In no hurry to engage with China, reports indicate US President Joe Biden has yet to speak with Chinese President Xi Jinping, as administration officials continue to outline their strategy towards Beijing. Although plans are still in the early stages, the new administration appears as though it will likely uphold Trump-era tactics against China.

Ned Price, the spokesperson for the US State Department, told reporters during a Wednesday briefing that US support of the so-called “One China” policy over Taiwan has not been changed under the incoming Biden administration.

Asked if the Biden White House would be switching gears on the topic, Price stressed after a brief pause that “our policy has not changed,” noting that the current stance is guided by existing policy.

The US has adhered to the “One China” policy for decades; however, under the Trump administration, US-China relations severely deteriorated, as former US President Donald Trump accused Beijing of taking advantage of US businesses and trying to engage in intellectual property theft, among others. 

Making matters even worse, the Trump administration cleared arms sales to Taiwan, which China sees as a wayward territory in need of being brought back into the mainland’s fold. The hefty defense sale to the self-governing nation included weapons systems, rocket launchers, sensors, and artillery. Beijing has previously stated that it has not ruled out the use of force in its efforts to keep Taiwan.

Price’s remarks followed those he made during a Tuesday briefing that noted the Biden administration was biding its time over concerns regarding China, opting instead to discuss matters with the US’ allies and partners first. 

However, the spokesperson did acknowledge it was in the US’ “national interest to cooperate on a limited basis with China” on a variety of issues, such as climate change and trade.
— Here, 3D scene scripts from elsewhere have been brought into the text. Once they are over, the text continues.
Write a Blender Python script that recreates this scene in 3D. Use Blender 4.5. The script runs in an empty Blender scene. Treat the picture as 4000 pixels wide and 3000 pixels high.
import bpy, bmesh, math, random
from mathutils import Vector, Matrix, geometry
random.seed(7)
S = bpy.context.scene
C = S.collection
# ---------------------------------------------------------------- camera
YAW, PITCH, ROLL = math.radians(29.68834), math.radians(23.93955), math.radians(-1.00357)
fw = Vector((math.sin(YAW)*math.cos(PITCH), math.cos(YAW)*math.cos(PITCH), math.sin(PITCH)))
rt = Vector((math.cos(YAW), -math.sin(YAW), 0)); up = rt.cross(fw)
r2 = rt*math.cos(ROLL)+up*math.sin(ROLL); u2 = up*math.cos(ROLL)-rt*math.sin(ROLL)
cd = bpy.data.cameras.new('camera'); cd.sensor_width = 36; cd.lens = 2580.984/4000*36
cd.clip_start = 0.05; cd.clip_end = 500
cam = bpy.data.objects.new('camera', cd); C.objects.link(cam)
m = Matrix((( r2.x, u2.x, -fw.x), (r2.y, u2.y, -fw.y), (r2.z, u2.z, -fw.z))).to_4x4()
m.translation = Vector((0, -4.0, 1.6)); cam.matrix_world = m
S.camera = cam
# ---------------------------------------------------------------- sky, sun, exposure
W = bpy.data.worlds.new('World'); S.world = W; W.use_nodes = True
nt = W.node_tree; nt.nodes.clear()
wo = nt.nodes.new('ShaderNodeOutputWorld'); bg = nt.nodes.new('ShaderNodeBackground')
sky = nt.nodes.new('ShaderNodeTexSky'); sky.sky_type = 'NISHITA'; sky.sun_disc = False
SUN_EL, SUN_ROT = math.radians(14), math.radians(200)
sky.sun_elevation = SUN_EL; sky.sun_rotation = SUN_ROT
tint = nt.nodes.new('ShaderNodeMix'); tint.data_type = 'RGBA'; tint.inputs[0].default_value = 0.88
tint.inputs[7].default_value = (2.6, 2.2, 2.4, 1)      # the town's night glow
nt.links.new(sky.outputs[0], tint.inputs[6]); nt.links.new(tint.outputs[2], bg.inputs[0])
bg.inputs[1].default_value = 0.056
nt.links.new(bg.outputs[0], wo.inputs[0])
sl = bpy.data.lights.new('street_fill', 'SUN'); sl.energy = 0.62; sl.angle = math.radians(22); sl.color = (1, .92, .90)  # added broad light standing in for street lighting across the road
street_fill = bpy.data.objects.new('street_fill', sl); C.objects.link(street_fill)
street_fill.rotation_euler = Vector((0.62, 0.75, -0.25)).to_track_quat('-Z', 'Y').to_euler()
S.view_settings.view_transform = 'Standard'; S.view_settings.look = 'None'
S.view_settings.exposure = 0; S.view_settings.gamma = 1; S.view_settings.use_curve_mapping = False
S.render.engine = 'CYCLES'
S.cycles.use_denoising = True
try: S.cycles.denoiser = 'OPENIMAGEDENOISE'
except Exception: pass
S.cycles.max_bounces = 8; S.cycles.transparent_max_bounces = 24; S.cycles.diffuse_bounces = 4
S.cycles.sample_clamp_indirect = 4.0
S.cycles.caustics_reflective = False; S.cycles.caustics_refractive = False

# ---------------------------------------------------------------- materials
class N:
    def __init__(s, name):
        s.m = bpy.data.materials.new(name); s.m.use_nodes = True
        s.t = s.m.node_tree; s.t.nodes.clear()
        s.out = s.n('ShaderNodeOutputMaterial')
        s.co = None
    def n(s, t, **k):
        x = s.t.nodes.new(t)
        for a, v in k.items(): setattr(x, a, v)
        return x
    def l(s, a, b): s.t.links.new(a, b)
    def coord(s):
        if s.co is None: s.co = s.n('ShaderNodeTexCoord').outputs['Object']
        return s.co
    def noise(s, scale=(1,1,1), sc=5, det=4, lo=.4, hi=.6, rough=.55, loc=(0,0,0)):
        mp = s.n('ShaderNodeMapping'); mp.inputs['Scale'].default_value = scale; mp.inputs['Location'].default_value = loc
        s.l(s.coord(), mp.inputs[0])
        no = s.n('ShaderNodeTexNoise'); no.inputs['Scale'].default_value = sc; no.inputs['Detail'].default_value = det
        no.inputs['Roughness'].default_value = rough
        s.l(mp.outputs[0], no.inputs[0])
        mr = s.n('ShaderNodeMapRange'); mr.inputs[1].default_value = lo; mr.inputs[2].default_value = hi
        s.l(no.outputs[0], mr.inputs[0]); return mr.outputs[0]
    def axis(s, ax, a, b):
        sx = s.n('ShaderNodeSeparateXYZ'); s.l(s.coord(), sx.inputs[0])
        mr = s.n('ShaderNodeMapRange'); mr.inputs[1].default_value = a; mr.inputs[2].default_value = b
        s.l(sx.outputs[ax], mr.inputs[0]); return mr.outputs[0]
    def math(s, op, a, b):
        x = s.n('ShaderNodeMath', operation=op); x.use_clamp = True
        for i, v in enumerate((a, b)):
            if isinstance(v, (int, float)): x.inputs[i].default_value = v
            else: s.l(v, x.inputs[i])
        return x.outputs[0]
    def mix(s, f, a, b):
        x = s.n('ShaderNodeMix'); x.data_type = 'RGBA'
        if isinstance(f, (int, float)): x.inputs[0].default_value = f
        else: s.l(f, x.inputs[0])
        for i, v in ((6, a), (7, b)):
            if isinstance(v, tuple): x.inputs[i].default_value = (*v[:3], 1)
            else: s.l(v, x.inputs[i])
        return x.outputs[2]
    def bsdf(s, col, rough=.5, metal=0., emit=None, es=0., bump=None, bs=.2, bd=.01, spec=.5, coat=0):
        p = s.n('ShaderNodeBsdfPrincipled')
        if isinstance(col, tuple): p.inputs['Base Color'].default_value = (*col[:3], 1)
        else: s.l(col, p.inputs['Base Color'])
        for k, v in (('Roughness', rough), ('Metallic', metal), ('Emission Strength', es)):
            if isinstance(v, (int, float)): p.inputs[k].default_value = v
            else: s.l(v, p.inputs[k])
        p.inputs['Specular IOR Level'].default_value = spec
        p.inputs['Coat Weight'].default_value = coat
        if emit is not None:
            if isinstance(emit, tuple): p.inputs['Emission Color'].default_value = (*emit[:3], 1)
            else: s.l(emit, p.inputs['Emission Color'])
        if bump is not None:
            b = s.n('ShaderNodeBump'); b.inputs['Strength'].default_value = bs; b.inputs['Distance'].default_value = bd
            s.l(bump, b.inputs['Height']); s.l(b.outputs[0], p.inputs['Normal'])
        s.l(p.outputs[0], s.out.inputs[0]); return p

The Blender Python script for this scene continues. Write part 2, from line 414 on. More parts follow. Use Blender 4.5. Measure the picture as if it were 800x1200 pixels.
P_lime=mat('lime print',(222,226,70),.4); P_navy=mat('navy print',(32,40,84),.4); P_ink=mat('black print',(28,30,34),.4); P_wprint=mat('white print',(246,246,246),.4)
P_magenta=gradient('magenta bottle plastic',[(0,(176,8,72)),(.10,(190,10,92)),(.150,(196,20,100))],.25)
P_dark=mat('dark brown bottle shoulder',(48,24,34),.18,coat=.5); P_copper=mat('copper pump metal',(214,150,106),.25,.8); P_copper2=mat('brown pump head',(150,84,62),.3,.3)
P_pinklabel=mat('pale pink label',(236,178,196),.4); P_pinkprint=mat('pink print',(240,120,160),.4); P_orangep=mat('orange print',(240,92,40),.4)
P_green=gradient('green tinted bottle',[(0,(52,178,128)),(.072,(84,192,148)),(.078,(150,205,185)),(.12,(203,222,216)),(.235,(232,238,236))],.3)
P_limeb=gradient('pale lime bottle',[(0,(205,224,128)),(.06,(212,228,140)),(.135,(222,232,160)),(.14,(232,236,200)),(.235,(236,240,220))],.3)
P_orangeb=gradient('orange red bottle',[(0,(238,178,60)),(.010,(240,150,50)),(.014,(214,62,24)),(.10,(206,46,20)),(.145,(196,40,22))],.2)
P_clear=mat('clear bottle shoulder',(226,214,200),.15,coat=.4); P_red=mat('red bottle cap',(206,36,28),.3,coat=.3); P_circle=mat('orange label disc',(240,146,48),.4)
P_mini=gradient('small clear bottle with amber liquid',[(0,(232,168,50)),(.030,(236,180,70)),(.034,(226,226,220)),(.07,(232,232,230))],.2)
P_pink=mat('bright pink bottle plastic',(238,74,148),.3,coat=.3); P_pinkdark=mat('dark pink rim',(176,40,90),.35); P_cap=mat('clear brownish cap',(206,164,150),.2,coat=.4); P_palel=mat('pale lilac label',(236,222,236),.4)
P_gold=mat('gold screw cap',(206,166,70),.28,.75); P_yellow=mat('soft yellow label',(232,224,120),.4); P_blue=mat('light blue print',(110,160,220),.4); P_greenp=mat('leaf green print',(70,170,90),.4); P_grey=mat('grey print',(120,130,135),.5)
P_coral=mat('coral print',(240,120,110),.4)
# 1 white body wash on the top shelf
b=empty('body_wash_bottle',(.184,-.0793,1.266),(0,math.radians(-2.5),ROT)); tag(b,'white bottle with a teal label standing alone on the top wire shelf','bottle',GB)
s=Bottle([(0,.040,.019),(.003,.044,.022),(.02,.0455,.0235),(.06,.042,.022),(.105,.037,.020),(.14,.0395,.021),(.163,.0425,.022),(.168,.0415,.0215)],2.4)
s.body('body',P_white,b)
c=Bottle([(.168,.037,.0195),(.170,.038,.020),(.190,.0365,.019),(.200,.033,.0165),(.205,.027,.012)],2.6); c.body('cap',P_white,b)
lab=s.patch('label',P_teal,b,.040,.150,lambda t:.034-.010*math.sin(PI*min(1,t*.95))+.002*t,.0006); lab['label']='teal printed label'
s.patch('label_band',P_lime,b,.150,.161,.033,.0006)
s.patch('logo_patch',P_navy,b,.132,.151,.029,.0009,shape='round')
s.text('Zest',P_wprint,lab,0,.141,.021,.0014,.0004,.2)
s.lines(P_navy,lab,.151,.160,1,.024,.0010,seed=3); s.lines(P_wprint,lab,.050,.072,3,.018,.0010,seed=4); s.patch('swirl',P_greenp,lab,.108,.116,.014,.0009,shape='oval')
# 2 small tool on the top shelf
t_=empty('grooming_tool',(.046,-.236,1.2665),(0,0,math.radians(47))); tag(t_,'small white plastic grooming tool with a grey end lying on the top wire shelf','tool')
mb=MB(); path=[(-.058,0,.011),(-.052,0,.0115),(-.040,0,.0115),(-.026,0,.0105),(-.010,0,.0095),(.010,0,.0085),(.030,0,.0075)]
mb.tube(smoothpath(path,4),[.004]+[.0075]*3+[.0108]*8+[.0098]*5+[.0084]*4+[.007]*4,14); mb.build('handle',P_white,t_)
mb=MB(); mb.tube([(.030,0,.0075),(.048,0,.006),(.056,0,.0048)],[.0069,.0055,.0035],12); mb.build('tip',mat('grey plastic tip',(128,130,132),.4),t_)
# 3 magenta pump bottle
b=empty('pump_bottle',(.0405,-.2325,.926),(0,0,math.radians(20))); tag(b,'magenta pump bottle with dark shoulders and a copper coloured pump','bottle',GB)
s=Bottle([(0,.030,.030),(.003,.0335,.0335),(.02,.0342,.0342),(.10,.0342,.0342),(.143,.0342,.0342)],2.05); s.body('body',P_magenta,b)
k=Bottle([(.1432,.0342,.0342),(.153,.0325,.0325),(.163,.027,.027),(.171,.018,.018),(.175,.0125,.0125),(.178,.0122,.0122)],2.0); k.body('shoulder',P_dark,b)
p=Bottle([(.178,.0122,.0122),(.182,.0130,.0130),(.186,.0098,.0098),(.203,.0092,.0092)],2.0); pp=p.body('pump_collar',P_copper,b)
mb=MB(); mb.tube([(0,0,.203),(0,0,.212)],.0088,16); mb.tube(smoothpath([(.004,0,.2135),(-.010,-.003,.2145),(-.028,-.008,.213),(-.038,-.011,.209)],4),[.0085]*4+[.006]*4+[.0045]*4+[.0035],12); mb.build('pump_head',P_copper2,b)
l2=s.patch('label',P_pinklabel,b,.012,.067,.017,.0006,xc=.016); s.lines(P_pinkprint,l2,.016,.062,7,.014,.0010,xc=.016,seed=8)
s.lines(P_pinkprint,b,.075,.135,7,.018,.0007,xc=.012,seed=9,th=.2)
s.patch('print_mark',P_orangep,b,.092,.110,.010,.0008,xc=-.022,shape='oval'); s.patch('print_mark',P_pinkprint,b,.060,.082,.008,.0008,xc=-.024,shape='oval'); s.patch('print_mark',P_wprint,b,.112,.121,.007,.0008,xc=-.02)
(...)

“So, as a first step we want to make sure that we are in lockstep with those allies, in lockstep with those partners, and then … you can expect that there will be engagement in several areas with China,” he said.

At the time, Price described US-China relations as one viewed “through the lens of competition and positioning ourselves to compete and ultimately to out-compete with the Chinese.” He further doubled down on stances made by the Trump administration that China is threatening US alliances, stunting the Land of the Free’s “technological edge” and engaging in “gross human rights violations that shock the conscience.”

Price’s remarks echoed those made by newly confirmed Secretary of State Antony Blinken, a notorious warhawk who recently described China as a country that “poses the most significant challenge” to the US.

For its part, China has called on the Biden administration to come to the negotiating table and remedy the “strategic misjudgment” of the previous administration’s policies. Yang Jiechi, head of the Chinese Communist Party’s Central Foreign Affairs Commission, remarked during a Tuesday forum that Beijing hoped Washington would “be able to return the relationship to the course of sound and steady development.”

“I hope that the US will rise above the outdated mentality of zero-sum, major-power rivalry and work with China to keep the relationship on the right track,” Yang noted. 

Although Biden has signed multiple executive orders since being sworn in, the commander-in-chief has yet to revoke any Trump-era policies against China.